Nic Cage Attacked By Fudgsicle-Wielding Naked Dude

Nicolas Cage is currently in America’s toupee Canada for the Toronto Film Festival, promoting his new film Trespass, which also stars Nicole Kidman and is directed by Joel Schumacher. The film is about a wealthy family that is kidnapped and held for ransom in their own mansion, but Cage told reporters that the idea of home invasion hits a little too close to, well, home for him.

It turns out that he, too, has been a victim.

*plays Danny Elfman soundtrack, throws Magna Carta into a fire, starts dream sequence*

“It was two in the morning. I was living in Orange County at the time and was asleep with my wife. My two-year old at the time was in another room. I opened my eyes and there was a naked man wearing my leather jacket eating a Fudgesicle in front of my bed,” he told reporters on Wednesday.

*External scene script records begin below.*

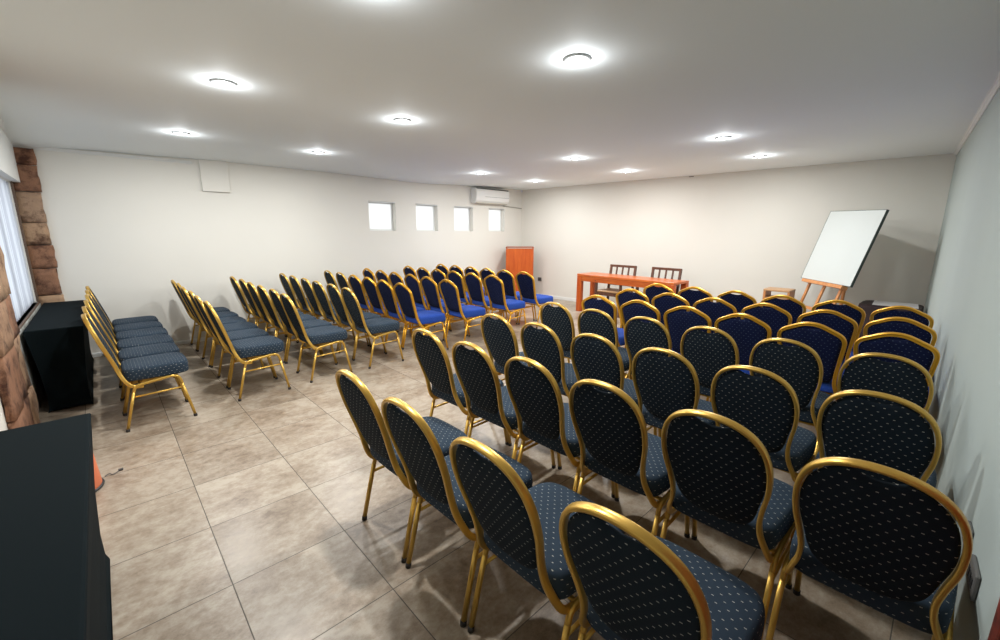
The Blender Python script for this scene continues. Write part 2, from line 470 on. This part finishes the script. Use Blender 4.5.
# ------------------------------------------------------------------ banquet chairs
def xb(z):      # side profile of the back
    P = [(.0, -.06), (.335, -.10), (.345, -.135), (.37, -.168), (.41, -.192), (.48, -.217), (.60, -.252), (.70, -.283), (.80, -.312), (.92, -.348), (1.2, -.43)]
    for i in range(len(P) - 1):
        if z <= P[i + 1][0]:
            t = (z - P[i][0]) / (P[i + 1][0] - P[i][0]); return P[i][1] + (P[i + 1][1] - P[i][1]) * t
    return P[-1][1]

def banquet_chair(style):
    rnd_ = style == 'round'
    gold = M_gold if rnd_ else M_gold2
    r = thing('banquet_chair')
    if rnd_:
        fr = [(.188, .335, -.085), (.188, .34, -.135), (.186, .362, -.168), (.176, .405, -.193), (.160, .46, -.213), (.155, .52, None), (.164, .59, None), (.1755, .65, None), (.180, .71, None), (.176, .77, None), (.157, .828, None), (.121, .870, None), (.066, .896, None), (0, .904, None)]
        pn = [(0, .868), (.035, .874), (.062, .884), (.090, .873), (.122, .850), (.152, .808), (.166, .76), (.171, .71), (.166, .655), (.153, .595), (.141, .54), (.122, .497), (.085, .468), (.04, .457), (0, .455)]
        FB, FS = F_char_b, F_char_s
    else:
        fr = [(.188, .335, -.085), (.188, .34, -.135), (.186, .362, -.168), (.176, .405, -.193), (.163, .46, -.213), (.162, .52, None), (.170, .60, None), (.180, .68, None), (.188, .745, None), (.190, .785, None), (.181, .815, None), (.158, .838, None), (.112, .862, None), (.066, .884, None), (.03, .894, None), (0, .896, None)]
        pn = [(0, .862), (.035, .866), (.062, .872), (.095, .856), (.14, .835), (.164, .812), (.174, .785), (.173, .745), (.165, .68), (.156, .60), (.149, .52), (.138, .482), (.115, .465), (.06, .46), (0, .46)]
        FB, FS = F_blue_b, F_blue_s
    left = [((xb(z) if x is None else x), y, z) for y, z, x in fr]
    path = catmull(left + [(x, -y, z) for x, y, z in left[::-1][1:]], 3)
    if rnd_: sec = ell(.0082, .0138, 12, .6)
    else: sec = [(-.012, -.010), (-.010, -.0135), (-.005, -.0135), (0, -.008), (.005, -.0135), (.010, -.0135), (.012, -.010), (.012, .010), (.010, .0135), (.004, .0135), (-.004, .0135), (-.010, .0135), (-.012, .010)]
    MB().sweep(path, sec, (1, 0, .28)).build('back_frame', gold, r, True)
    # padded back panel
    half = catmull([(a, b, 0) for a, b in pn], 4)
    out = [(p.x, p.y) for p in half] + [(-p.x, p.y) for p in half[::-1][1:-1]]
    n = len(out); zc_ = .68; V = []; F = []
    rings = [(0, .021), (.35, .0205), (.7, .018), (.88, .014), (.965, .008), (1, 0), (.965, -.006), (.88, -.010), (.7, -.012), (.35, -.013), (0, -.013)]
    for k, (q, o) in enumerate(rings):
        if q == 0: V.append((xb(zc_) + o, 0, zc_)); continue
        for (y, z) in out:
            zz = zc_ + (z - zc_) * q; V.append((xb(zz) + o, y * q, zz))
    st = [0]
    for q, o in rings: st.append(st[-1] + (1 if q == 0 else n))
    for k in range(len(rings) - 1):
        a, b = st[k], st[k + 1]
        for i in range(n):
            j = (i + 1) % n
            if rings[k][0] == 0: F.append((a, b + i, b + j))
            elif rings[k + 1][0] == 0: F.append((a + i, b, a + j))
            else: F.append((a + i, b + i, b + j, a + j))
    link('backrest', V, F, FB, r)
    # seat cushion
    so = [(.222, 0), (.221, .07), (.216, .13), (.198, .175), (.155, .200), (.09, .206), (0, .204), (-.09, .199), (-.160, .188), (-.188, .15), (-.194, .07), (-.194, 0)]
    half = catmull([(a, b, 0) for a, b in so], 4)
    out = [(p.x, p.y) for p in half] + [(p.x, -p.y) for p in half[::-1][1:-1]]
    n = len(out); V = []; F = []
    rings = [(0, .386), (.9, .386), (.985, .388), (1, .396), (1.004, .42), (1.003, .447), (.992, .464), (.965, .476), (.90, .483), (.6, .488), (.3, .490), (0, .490)]
    for q, z in rings:
        if q == 0: V.append((.01, 0, z)); continue
        for x, y in out: V.append((.01 + (x - .01) * q, y * q, z))
    st = [0]
    for q, z in rings: st.append(st[-1] + (1 if q == 0 else n))
    for k in range(len(rings) - 1):
        a, b = st[k], st[k + 1]
        for i in range(n):
            j = (i + 1) % n
            if rings[k][0] == 0: F.append((a, b + j, b + i))
            elif rings[k + 1][0] == 0: F.append((a + i, a + j, b))
            else: F.append((a + i, a + j, b + j, b + i))
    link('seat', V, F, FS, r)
    lsec = ell(.0105, .0105, 10, .7)
    for s in (1, -1):
        ys = .200 * s
        MB().sweep(catmull([(-.15, ys, .30), (-.138, ys, .335), (-.11, ys, .352), (-.05, ys, .360), (.04, ys, .372), (.095, ys, .378), (.13, ys, .366), (.146, ys, .335), (.152, ys, .305)], 3), lsec, (0, 1, 0)).build('side_rail', gold, r, True)
        for x0, x1, nm in ((-.15, -.222, 'leg'), (.152, .207, 'leg')):
            lg = MB().sweep([(x0, ys, .302), ((x0 + x1) / 2, ys * 1.006, .16), (x1, ys * 1.012, .014)], lsec, (0, 1, 0)).build('leg', gold, r, True)
            MB().rod((x1 + (x0 - x1) * .02, ys * 1.012, .022), (x1 - (x0 - x1) * .01, ys * 1.012, 0), .0135).build('rubber_foot', M_rub, lg, True)
        MB().rod((-.158, ys, .262), (.16, ys, .272), .0075).build('stretcher', gold, r, True)
    MB().rod((.10, -.2, .372), (.10, .2, .372), .009).rod((-.105, -.2, .353), (-.105, .2, .353), .009).box(-.09, .09, -.17, .17, .372, .388, .004).build('seat_frame', gold, r, False)
    b_ = MB()
    for s in (1, -1): b_.box(-.128, -.085, min(.182 * s, .206 * s), max(.182 * s, .206 * s), .326, .346, .004)
    b_.build('frame_bracket', gold, r)
    index_kids(r)
    return r

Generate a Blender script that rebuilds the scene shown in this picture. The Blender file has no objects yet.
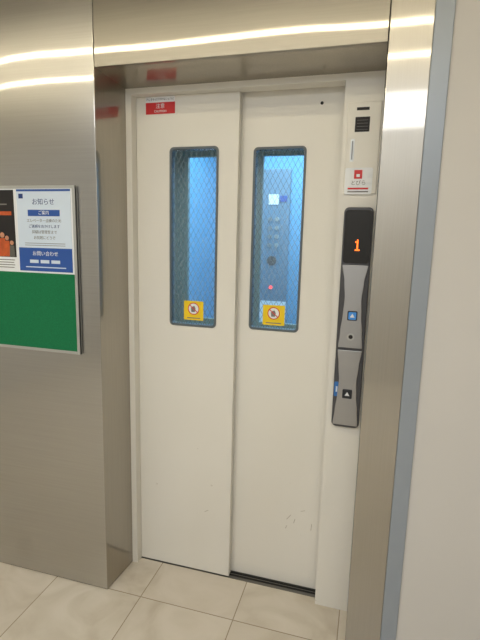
import bpy, bmesh, math, random
from mathutils import Matrix, Vector
random.seed(3)
scene=bpy.context.scene
try:
    scene.view_settings.view_transform='Standard'
except Exception: pass

# ------------------------------------------------------------ materials
def srgb(r,g,b):
    def f(c):
        c/=255.
        return c/12.92 if c<=.04045 else ((c+.055)/1.055)**2.4
    return (f(r),f(g),f(b),1)
class NT:
    def __init__(s,name):
        s.m=bpy.data.materials.new(name); s.m.use_nodes=True
        s.t=s.m.node_tree; s.n=s.t.nodes; s.l=s.t.links
        s.b=s.n['Principled BSDF']; s.out=s.n['Material Output']
    def node(s,ty,**k):
        nd=s.n.new(ty)
        for a,v in k.items():
            if a.startswith('i_'):
                key=a[2:]; key=int(key) if key.isdigit() else key.replace('_',' ')
                if isinstance(v,bpy.types.NodeSocket): s.l.new(v,nd.inputs[key])
                else: nd.inputs[key].default_value=v
            else: setattr(nd,a,v)
        return nd
    def math(s,op,a,b=0.0,c=0.0):
        nd=s.n.new('ShaderNodeMath'); nd.operation=op
        for i,v in enumerate((a,b,c)):
            if isinstance(v,bpy.types.NodeSocket): s.l.new(v,nd.inputs[i])
            else: nd.inputs[i].default_value=v
        return nd.outputs[0]
    def mix(s,fac,a,b):
        nd=s.n.new('ShaderNodeMix'); nd.data_type='RGBA'
        for i,v in ((0,fac),(6,a),(7,b)):
            if isinstance(v,bpy.types.NodeSocket): s.l.new(v,nd.inputs[i])
            else: nd.inputs[i].default_value=v
        return nd.outputs[2]
    def coord(s,scale=(1,1,1)):
        tc=s.n.new('ShaderNodeTexCoord'); mp=s.n.new('ShaderNodeMapping')
        mp.inputs['Scale'].default_value=scale
        s.l.new(tc.outputs['Object'],mp.inputs[0]); return mp.outputs[0]
def plain(name,col,rough=.5,metal=0,var=.04,nscale=12,emit=0,spec=.5):
    t=NT(name)
    nz=t.node('ShaderNodeTexNoise',i_Vector=t.coord(),i_Scale=nscale,i_Detail=3.0)
    d=tuple(c*(1-var*2) for c in col[:3])+(1,)
    c=t.mix(nz.outputs[0],d,tuple(min(1,c*(1+var)) for c in col[:3])+(1,))
    t.l.new(c,t.b.inputs['Base Color'])
    t.b.inputs['Roughness'].default_value=rough; t.b.inputs['Metallic'].default_value=metal
    t.b.inputs['Specular IOR Level'].default_value=spec
    if emit:
        t.b.inputs['Emission Color'].default_value=col; t.b.inputs['Emission Strength'].default_value=emit
    return t.m
def steel(name,col,rough,grain=(3,3,260),wav=.0,gloss=.0,sharp=.05):
    """brushed metal: a broad lobe from the grain plus a tight lobe from the polished surface"""
    t=NT(name)
    nz=t.node('ShaderNodeTexNoise',i_Vector=t.coord(grain),i_Scale=1.0,i_Detail=4.0)
    lg=t.node('ShaderNodeTexNoise',i_Vector=t.coord((1.2,1.2,.7)),i_Scale=1.3,i_Detail=1.0)
    c=t.mix(nz.outputs[0],tuple(x*.88 for x in col[:3])+(1,),col)
    c=t.mix(lg.outputs[0],tuple(x*.9 for x in col[:3])+(1,),c)
    t.l.new(c,t.b.inputs['Base Color'])
    t.b.inputs['Metallic'].default_value=1
    t.b.inputs['Roughness'].default_value=rough
    nrm=None
    if wav:
        b2=t.node('ShaderNodeBump',i_Height=lg.outputs[0],i_Strength=1.0,i_Distance=wav)
        nrm=b2.outputs[0]; t.l.new(nrm,t.b.inputs['Normal'])
    if gloss:
        g=t.node('ShaderNodeBsdfGlossy',i_Color=c,i_Roughness=sharp)
        if nrm: t.l.new(nrm,g.inputs['Normal'])
        fac=t.math('MULTIPLY_ADD',nz.outputs[0],.15,gloss-.075)
        mx=t.node('ShaderNodeMixShader',i_0=fac,i_1=t.b.outputs[0],i_2=g.outputs[0])
        t.l.new(mx.outputs[0],t.out.inputs[0])
    return t.m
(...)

“I know it sounds funny … but it was horrifying.”

(Via)

It’s not funny that his home was broken into by a man with poor mental health, as much as it’s funny that this story was better than the plot of any movie Cage has starred in over the last decade. Take Trespass, for instance.

“It’s a class warfare movie too, about the haves and the have-nots.”

The diamond-dealing Cage character and one of the invaders are two versions of the same man, in that they have both “overreached to have their share of what used to be called ‘The American Dream,'” Schumacher said.

Can we say that it’s like Face-Off meets Trapped In Paradise? Because I would really enjoy that. Also in Cage news, Sylvester Stallone told Entertainment Weekly that Cage will also join the cast for The Expendables 2. Sure, it sounds like they’re cramming a lot of nonsense into one terrible movie, but keep in mind that more characters means less lines for them. At this point I imagine two hours of grunting and bone snapping, like Thanksgiving with the Kardashians.